Your observation on work is most closely related to equation (98) in that paper where the power (rate of change of kinetic energy) is found to be $K=V\cdot \tilde W=\omega \cdot \Gamma+v\cdot f$. $V$ is the generalised velocity (combining linear and angular components), $\tilde W$ is the wrench, the generalised force (combining force and torque), $\omega$ is the angular velocity, $\Gamma$ is the torque, $v$ the velocity, and $f$ is the force. Integrating this over an interval of time, the angular velocity becomes the change in angle, and the linear velocity becomes the displacement. If you integrate the generalised velocity over time you get a screw motion with translation and rotation combined.

The generalised velocity and generalised force are separated into linear and angular components using what Hestenes calls a 'conformal split', where you basically multiply (using the geometric product) both sides of an equation by a constant non-zero bivector. Because you are just multiplying both sides by a non-zero constant, any valid equation will still be valid and the physics is exactly the same. But the split causes a geometric division into components 'in the direction of' the constant (dot product), and components 'perpendicular to' the constant (wedge product). The conformal split in this case is essentially a choice of origin and the point at infinity, and splits the bivector into translational and rotational components.

These 'splits' are how geometric algebra picks a reference frame to work in. As another example, the 'space-time split' is a form of 'projective split' in which you multiply invariant quantities in spacetime by a particular constant time-like vector - the time axis of your observer's inertial reference frame. That turns 4-vectors into a sum of a scalar (component along the time axis) and a 3-component bivector (isomorphic to 3-vectors in a selected reference frame). The time-position, energy-momentum, charge-current and corresponding formulae out of special relativity for 4-force and 4-velocity drop out automatically. The electromagnetic field is a bivector field - applying exactly the same trick turns it into a combination of vector and trivector parts: the electric and magnetic fields. They are inner and outer products of various physical quantities with the constant unit vector along the observer's time axis.

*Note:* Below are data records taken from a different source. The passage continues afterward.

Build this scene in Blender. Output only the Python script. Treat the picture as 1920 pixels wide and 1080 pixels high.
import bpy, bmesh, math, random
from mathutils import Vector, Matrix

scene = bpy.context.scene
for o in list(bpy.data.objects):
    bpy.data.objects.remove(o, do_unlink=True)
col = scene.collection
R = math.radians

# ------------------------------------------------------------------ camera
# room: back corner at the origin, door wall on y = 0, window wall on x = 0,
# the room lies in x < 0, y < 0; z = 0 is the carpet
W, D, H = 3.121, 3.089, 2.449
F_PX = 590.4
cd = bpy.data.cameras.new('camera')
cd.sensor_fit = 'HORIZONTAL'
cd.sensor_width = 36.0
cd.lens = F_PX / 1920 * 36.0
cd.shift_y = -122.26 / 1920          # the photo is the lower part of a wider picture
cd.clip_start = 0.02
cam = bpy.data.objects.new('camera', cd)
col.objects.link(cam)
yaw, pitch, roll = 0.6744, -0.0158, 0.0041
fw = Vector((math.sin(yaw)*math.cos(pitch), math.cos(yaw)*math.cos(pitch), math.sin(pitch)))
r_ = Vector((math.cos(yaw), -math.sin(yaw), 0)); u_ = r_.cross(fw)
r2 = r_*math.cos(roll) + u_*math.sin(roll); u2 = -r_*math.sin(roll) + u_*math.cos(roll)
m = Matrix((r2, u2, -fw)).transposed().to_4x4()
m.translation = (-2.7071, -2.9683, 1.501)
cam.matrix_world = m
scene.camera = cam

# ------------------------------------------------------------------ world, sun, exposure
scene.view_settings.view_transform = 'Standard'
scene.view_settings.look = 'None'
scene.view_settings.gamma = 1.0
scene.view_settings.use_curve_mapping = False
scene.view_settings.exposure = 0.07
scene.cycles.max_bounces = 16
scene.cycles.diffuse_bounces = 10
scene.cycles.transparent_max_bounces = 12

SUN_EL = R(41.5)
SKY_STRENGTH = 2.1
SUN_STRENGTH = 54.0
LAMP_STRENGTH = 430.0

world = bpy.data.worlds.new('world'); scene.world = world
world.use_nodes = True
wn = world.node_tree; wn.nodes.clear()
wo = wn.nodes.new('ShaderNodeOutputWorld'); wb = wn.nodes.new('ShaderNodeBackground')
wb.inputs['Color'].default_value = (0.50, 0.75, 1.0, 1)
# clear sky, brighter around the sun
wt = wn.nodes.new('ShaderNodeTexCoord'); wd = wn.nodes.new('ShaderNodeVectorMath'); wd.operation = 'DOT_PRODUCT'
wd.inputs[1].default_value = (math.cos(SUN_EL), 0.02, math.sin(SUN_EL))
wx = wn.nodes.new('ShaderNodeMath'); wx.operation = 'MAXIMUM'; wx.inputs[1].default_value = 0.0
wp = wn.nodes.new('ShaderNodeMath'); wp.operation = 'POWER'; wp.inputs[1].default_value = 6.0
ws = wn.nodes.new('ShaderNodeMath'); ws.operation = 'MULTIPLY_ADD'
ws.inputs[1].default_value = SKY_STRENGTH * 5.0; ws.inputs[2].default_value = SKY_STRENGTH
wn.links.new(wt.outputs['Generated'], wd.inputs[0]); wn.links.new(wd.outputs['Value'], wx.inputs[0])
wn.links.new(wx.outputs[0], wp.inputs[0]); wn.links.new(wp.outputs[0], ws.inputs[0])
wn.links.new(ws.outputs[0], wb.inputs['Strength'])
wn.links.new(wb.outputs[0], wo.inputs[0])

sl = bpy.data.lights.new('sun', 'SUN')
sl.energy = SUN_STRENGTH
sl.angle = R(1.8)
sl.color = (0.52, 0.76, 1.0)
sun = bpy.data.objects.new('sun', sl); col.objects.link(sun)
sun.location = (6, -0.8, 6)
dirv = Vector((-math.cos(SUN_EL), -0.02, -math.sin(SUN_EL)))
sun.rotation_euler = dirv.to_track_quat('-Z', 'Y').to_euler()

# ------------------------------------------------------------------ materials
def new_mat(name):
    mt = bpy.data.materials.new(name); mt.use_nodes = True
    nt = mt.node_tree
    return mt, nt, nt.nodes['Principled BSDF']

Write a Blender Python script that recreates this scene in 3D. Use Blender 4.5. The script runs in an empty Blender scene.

Conformal geometric algebra is the next level up, multiplying both sides by a constant bivector, representing a choice of origin and point at infinity, and it has the benefit of unifying straight lines with circles, planes with spheres, and translations with rotations.

That the torque is the force wedged with the position is actually fudging things slightly. If we apply two equal forces in opposite directions along parallel lines of action, the resultant force-torque is pure torque - we call it a couple. The resultant force is zero, and the position is undefined, so their wedge is not well-defined either, but the torque most definitely is.

We can understand this better with a bit of projective geometry. We add an extra dimension, so we have coordinates $(x,y,z,w)$ and embed the universe along the $w=1$ hyperplane. (So all our real-world points have coordinates of the form $(x,y,z,1)$.) Our force-torque bivector is represented by a plane through the origin $(0,0,0,0)$ which might or might not intersect the $w=1$ plane. If it does, this is the line of action of the force. If the force-torque plane is parallel to the $w=1$ plane, there is no intersection, no line of action, and we have a pure couple.

In the case where the bivector intersects the plane, the component in the $w$ direction is the force, and the component perpendicular to the $w$ direction is the torque. If the plane cuts $w=1$ a distance $d$ from the real-world origin $(0,0,0,1)$, and the force component in the $w$ direction is $f$, then the torque component in the direction perpendicular to $w$ is $df$. This is why we multiply the force $f$ by the distance to the line of action $d$ to get the torque. It's really doing things backwards. If the torque and force components are known, then the distance to the line of action is torque/force. If force is zero, this makes no sense and there is no line of action.

Geometric algebra is certainly beautiful, if you like finding deep connections, and want an intuitive geometric understanding of some otherwise very abstract and opaque concepts. But it is quite hard to find basic introductory explanations for its more advanced ideas.